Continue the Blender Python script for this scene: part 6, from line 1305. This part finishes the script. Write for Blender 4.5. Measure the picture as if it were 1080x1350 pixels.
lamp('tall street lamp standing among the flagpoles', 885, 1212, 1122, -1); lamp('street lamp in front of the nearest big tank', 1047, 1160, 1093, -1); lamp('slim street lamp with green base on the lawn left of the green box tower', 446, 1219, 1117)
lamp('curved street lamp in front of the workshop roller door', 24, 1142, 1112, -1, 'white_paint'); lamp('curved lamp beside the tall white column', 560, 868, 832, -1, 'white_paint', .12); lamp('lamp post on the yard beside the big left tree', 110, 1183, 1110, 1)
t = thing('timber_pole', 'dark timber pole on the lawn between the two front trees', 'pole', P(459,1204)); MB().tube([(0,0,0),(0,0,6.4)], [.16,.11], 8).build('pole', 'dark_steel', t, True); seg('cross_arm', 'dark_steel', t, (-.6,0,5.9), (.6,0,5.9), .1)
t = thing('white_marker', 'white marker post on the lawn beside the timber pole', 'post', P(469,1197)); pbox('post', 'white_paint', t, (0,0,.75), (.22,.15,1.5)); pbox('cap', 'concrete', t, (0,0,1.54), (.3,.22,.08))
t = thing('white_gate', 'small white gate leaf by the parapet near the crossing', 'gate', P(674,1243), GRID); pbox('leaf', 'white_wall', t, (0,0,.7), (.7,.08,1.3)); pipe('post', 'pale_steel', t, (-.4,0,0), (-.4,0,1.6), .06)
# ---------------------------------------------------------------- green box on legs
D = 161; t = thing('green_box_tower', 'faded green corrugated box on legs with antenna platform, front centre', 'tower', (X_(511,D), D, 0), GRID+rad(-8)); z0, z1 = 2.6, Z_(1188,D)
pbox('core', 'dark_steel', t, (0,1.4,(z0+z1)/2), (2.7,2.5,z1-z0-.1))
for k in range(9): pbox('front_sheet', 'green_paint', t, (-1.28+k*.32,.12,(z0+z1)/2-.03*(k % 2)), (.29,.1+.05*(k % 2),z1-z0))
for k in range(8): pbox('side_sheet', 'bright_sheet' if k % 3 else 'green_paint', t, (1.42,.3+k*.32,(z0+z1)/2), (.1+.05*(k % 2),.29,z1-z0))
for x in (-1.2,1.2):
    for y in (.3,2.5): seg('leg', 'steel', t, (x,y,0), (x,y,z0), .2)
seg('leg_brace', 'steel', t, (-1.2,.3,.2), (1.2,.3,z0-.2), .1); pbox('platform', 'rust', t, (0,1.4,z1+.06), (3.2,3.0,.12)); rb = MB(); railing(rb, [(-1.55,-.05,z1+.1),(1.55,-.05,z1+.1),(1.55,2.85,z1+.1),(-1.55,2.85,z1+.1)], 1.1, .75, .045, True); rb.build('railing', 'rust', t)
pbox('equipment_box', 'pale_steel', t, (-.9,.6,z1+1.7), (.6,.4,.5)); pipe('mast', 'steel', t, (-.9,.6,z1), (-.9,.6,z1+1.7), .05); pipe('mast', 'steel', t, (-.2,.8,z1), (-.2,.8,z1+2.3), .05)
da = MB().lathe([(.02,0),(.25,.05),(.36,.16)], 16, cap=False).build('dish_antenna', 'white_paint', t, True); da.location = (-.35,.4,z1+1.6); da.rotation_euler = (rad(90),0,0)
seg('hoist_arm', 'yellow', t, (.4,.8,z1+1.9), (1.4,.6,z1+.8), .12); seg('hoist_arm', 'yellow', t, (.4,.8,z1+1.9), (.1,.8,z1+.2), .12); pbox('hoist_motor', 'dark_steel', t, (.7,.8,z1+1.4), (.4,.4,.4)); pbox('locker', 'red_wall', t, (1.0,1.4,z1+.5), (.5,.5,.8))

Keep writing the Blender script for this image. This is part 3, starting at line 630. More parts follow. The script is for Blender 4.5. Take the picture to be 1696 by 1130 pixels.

====

**SET EXERCISE**: Filter the entries down to the lines containing "Blender". Copy each of those lines.

**TASK OUTPUT**:
Continue the Blender Python script for this scene: part 6, from line 1305. This part finishes the script. Write for Blender 4.5. Measure the picture as if it were 1080x1350 pixels.
Keep writing the Blender script for this image. This is part 3, starting at line 630. More parts follow. The script is for Blender 4.5. Take the picture to be 1696 by 1130 pixels.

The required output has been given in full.